In the U.S., there is a widening gap between rich and poor. CNN reports that “the top mega wealthy—the top 1%—earn an average of $1.3 million a year. It’s more than three times as much as the 1980s, when the rich ‘only’ made $428,000, on average, according to economists Thomas Piketty, Emmanuel Saez, and Gabriel Zucman. Meanwhile, the bottom 50% of the American population earned an average of $16,000 in pre-tax income in 1980. That hasn’t changed in over three decades.” I reject the economic injustice we have allowed to grow, and I wish the situation were reversed.

After living in Portland for seven years, I often feel that the dilemma of homelessness is unsolvable. Surveys last year indicate that there are 10% more people experiencing homelessness now than there were two years ago. I reject my own sense of bleakness, and I wish the situation of homelessness in our city and throughout the nation were reversed.

What would a great reversal look like in any or all of these situations? If my wishes were granted, then things would look different. People would have a home and a homeland, places of safety and warmth and life. People would enjoy health and have support to deal with their pain and anxiety, and they would have ways to find meaning. People would enjoy life and liberty and the pursuit of happiness.

That’s what a reversal might look like—but how are any of these accomplished? We could take the easy way out and say we can’t do anything, that only God can cause any great reversal, and while the second part of that sentence is true, the first part is not. We people of faith don’t wait around for God to do something; we remember that God invites us to join the divine effort, to partner, to work together so that the world will turn upside down.

So if you and I want to be a part of God’s work of the great reversal, that will mean different things for us. For some people, the work is to see the inherent worth and dignity of every person. It is to acknowledge that something may not be right with someone and to wonder about that, to offer kindness, at the very least. It is to acknowledge that none of us has lived a perfect life, and yet some people carry the burden of their mistakes for a lifetime, while others do not.

For some of us, being part of God’s great reversal will mean advocating for change in policy and law. It should not be a crime to be poor, and yet all around this country people are still put into what amounts to debtors’ prison. We can have better laws, more humane laws, and maybe laws that treat addiction as a health issue and not as a crime.
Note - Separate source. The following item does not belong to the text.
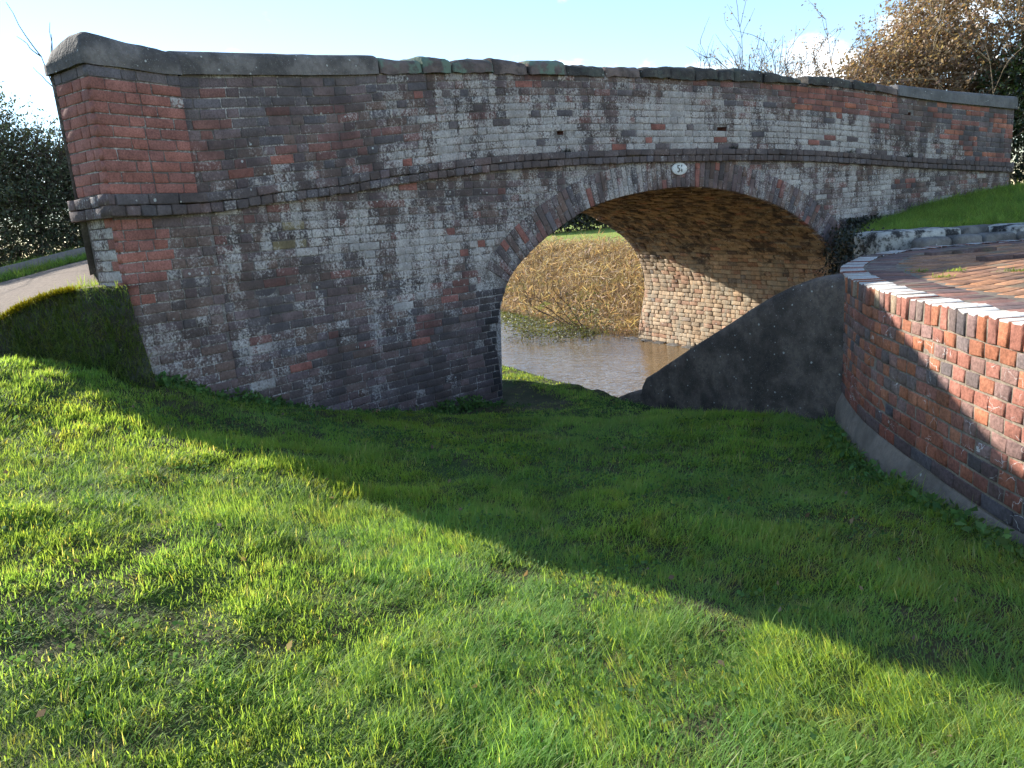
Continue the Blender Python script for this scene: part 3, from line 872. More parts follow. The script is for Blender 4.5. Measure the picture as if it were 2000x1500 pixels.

For some, it will mean having a deeper understanding of the root causes of some of these situations—acknowledging that part of what led us to the crisis of homelessness that we now know goes back to the 1980s when the federal housing budget was slashed and mental health institutions were closed, as well as the direct connection between addiction and homelessness.

I think at its very root the great reversal has to do with the inherent worth and dignity of human beings. Refugees are deserving of a violence-free home. The poor are deserving of opportunity. The homeless are deserving of respect. The addicted are deserving of help. The persons sitting on your left and on your right are deserving of love and grace. You are deserving of love and grace, whoever you are. However cast aside any of us has been, whatever rejection we might have known, God can still use us in this dance of the great reversal.

I think of all the people the world has rejected, tossed aside like some rubble on the road. And then I think of God coming along, and seeing all those stones, and gathering them up, and building them together into something beautiful and eternal.

This is the Lord’s doing; it is marvelous in our eyes.